Spotlight on security

Last Updated 22 November 2015, 18:26 IST
It was just a year back that Bengaluru was considered  a safe city for women. But things have changed in the recent past and safety is becoming an unaffordable luxury here.

In light of the gangrape incident in Cubbon Park, the safety provided by the security guards have become questionable. The measures taken by many security agencies have now come under spotlight. With no hard and fast rules laid by the government in providing licences to many of the security agencies, security now lies in the hands of private agencies who say they “are doing their bit to avoid such incidents”.

Balram Corporate Services, a security agency that is functioning in the City from 2006, has ex-servicemen managing the firm with 300 guards training under them. “We might not be a large scale firm. But we are licenced under the Private Security Agency rules and we make sure to conduct thorough background check of the guards we hire,” says Major Prashant Rai, MD of the firm. Bio-data, phone numbers, personal identification cards, finger impressions and most importantly police verification; the guard is scrutinised before he becomes a part of the agency.

“Most of the guards we hire are referred to us by the Army placement agency,” he informs. After the verification process, the guards undergo strict training for 300 hours that include behavioural training, duties on post and physical fitness. Then a certification is submitted by the Captain in charge and the guard, on passing all these tests, is hired only later. “The company should be strict and should instill a fear in the guards on regard to their conduct during work hours,” he opines. He also sheds light on how there are a lot of companies functioning with an expired licence, which he says “needs to be curbed”.

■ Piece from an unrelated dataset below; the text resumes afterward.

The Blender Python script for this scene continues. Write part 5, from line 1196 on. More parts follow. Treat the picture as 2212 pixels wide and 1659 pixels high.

Black Cat Security Services, which has 700 guards under them, provides security to VIPs, corporates, retail stores and industries and have a training centre at Horamavu. The MD of the agency, Bharath says, “The guards are trained in martial arts and other basic security skills. We make sure to conduct thorough background check of the guards through police verification.” 

When asked if the company will take responsibility for the misbehaviour of the guards,he instantly says, “That will not happen with our guards as they are scrutinised thoroughly for their behaviour.” With the motto ‘prevention is better than cure’, they ask their clients frequently for the feedback on their guards.

Terrier Security Services is another agency that has many guards functioning in malls, retail shops and corporates. They too conduct background checks with the police and provide their guards with one month strict training. Says Femiston, Deputy General Manager of the firm, “We have been licenced by the Internal Security Division and all the norms are followed religiously. We are confident about our guards and will take the blame if anything goes wrong.”

The agencies seem confident about their hold in providing safety. Yet, there needs to be stricter regulations laid to curb many mushrooming and not-so-reliable  agencies. When questioned about this, the Additional Director General of Police, Internal Security Division, T Sunil Kumar says, “There are about 1,270 agencies waiting for the issue of licence.

These agencies have to verify the background of the guards, which can be done in three different ways among which one is police verification. They will have to pay a minimum fee for this and contact the District Superintend for Police for an authentic verification. But this is not an obligatory rule.” He however assures of stricter rules to fall in place soon to curb such crimes in the future.